If the British empire’s dead of the first world war had marched four abreast down Whitehall, the founder of the Imperial War Graves Commission, Sir Fabian Ware, observed some years afterwards, it would have taken them three and a half days, walking day and night, to pass the Cenotaph.

On Sunday, a century after the first world war was finally brought to an end, the Queen, Britain’s political and military leaders and tens of thousands of veterans and members of the public gathered once again in central London to pay their respects to them and the war’s many millions of other casualties, the vast scale of its waste no easier to comprehend now than it was at its conclusion.

At the stroke of 11am, the time the armistice signed by the allied powers and Germany came into effect a century earlier, the dense crowds packed into Whitehall fell absolutely still to observe the two minutes’ silence.

Prince Charles then laid a wreath on the Cenotaph steps on behalf of the Queen, who at 92, was watching from a nearby balcony. He was followed by the German president, Frank-Walter Steinmeier, the first time a representative of Britain’s former foe had taken part in the national service of remembrance.

Later, Steinmeier joined the Queen and other royals at a remembrance service at Westminster Abbey where the Dean of Westminster, Dr John Hall, prayed for a time when conflict was “transformed into friendship and collaboration”.

The Queen and Frank-Walter Steinmeier at Westminster Abbey.
The Queen and the German president, Frank-Walter Steinmeier, at Westminster Abbey. Photograph: Paul Grover/AP

The ceremonies in London were echoed in countless acts of commemoration, large and small, in Britain and across the world, reflecting the extent of hostilities that claimed 40 million military and civilian casualties worldwide.

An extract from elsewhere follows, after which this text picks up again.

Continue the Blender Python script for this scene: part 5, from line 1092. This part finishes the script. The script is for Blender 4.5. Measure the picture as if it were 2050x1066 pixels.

Global commemorations centred on France, the crucible of much of the conflict, where more than 60 heads of state and government gathered at the Arc de Triomphe in Paris. As well as a monument to Napoleonic victories, it is also contains the grave of an unknown soldier of the first world war.

Among those joining the French president, Emmanuel Macron, were Donald Trump, Vladimir Putin, Angela Merkel and Leo Varadkar.

In pouring rain, most heads of state arrived in coaches driven up the Champs Élysées from the presidential palace. They then walked slowly together in a snaking line under black umbrellas to the Arc de Triomphe, Merkel beside Macron, Justin Trudeau next to Recep Tayyip Erdoğan.

The image of leaders walking together through the rain was described by French commentators as a moving gesture of peace, but there were two notable absentees, both Trump and Putin arriving separately with their own security details.

Macron’s speech, in turn, was pointedly political, warning that “old demons” were resurfacing that threatened the fragile peace and highlighting the dangers of countries putting their own national interests first.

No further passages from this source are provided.